Luna: Wolf Moon by Ian McDonald
Most reviews of Ian McDonald’s Luna: New Moon described it as: ‘Game of Thrones meets Dallas on the moon’. They were all bang on the money.
A hundred or so years from now, mining operations on our tidally-locked neighbour are bubbling along menacingly. Business is controlled by the ‘five dragons’ – ruthless mafia-like families with a vampire squid stranglehold on lunar life. The first installment of this Godfather-meets-Dune saga focused on an unemployed citizen’s stroke of luck. She fell in with the Brazilian Corta family as a jill-of-all-space-trades. It was a rapid rise from oxygen deprivation to the high life, and all just in time for a homicidal takeover by the (sickeningly familiar) Australian McKenzie family. The nastiness well and truly ended her dreams of bossa nova nights by the Sea of Tranquility.
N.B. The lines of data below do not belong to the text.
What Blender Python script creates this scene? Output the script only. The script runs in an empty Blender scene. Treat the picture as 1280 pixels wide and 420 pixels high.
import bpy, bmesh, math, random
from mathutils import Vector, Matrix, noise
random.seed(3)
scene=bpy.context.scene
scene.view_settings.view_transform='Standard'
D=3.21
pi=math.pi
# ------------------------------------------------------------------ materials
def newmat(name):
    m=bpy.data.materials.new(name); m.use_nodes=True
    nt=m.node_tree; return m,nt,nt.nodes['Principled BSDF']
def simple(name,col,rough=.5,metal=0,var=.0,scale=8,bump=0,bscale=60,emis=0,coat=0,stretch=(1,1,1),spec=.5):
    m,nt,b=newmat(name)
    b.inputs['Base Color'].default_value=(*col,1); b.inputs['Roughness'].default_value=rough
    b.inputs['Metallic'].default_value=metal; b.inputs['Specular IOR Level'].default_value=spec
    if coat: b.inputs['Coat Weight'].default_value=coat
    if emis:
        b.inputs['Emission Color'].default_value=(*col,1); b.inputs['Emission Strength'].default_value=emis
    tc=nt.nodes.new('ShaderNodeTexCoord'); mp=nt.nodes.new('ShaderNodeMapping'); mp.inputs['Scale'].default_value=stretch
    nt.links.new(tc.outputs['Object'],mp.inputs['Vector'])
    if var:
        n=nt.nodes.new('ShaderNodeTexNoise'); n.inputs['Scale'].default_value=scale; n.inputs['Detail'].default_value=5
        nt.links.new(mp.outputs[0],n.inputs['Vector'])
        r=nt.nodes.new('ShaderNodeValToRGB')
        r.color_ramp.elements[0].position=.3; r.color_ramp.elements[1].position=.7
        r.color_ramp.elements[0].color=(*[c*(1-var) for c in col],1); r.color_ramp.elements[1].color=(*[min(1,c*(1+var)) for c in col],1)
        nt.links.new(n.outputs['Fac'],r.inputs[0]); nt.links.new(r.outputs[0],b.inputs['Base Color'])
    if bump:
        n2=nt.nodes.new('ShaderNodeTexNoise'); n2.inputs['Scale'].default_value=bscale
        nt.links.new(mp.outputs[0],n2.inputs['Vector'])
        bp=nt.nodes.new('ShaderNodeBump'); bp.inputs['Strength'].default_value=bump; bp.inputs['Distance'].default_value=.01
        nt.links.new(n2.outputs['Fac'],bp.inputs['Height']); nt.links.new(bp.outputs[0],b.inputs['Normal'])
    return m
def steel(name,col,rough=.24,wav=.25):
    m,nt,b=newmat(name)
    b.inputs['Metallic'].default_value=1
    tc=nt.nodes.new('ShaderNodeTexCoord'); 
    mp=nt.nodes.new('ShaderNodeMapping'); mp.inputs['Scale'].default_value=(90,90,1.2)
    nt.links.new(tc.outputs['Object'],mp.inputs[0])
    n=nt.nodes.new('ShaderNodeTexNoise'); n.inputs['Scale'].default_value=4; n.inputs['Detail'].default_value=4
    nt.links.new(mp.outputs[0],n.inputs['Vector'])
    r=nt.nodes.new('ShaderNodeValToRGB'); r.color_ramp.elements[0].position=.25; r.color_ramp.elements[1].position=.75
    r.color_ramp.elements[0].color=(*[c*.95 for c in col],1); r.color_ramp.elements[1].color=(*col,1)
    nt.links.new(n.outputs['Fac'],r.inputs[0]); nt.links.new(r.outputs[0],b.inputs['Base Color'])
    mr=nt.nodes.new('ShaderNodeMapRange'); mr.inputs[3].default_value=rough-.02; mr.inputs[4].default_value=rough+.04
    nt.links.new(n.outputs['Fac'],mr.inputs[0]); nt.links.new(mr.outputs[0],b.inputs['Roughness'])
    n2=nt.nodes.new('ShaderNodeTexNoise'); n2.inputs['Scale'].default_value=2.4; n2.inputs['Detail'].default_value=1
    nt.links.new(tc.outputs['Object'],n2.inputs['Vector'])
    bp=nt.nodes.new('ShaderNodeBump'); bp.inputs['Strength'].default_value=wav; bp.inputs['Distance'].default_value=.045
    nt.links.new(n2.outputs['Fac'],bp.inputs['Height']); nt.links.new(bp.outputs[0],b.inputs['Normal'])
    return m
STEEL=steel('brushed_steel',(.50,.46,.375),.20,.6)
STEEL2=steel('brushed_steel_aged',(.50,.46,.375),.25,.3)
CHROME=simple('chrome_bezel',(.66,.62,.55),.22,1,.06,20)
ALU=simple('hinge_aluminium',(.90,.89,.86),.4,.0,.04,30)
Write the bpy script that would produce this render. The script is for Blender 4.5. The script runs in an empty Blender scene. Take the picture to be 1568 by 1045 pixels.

McDonald’s follow up Wolf Moon traces the few surviving Cortas’ veangeful antics, the Sun family’s Art of War long game, and the Machiavellian side pursuits of the other dragons. It’s our ill-fated mining boom meets the Wolf of Wall Street on Ridley Scott’s Nostromo. Only the business is dirtier, the sex is crazier and the death count is far higher.
Welcome to paradise. Your oxygen bills are overdue.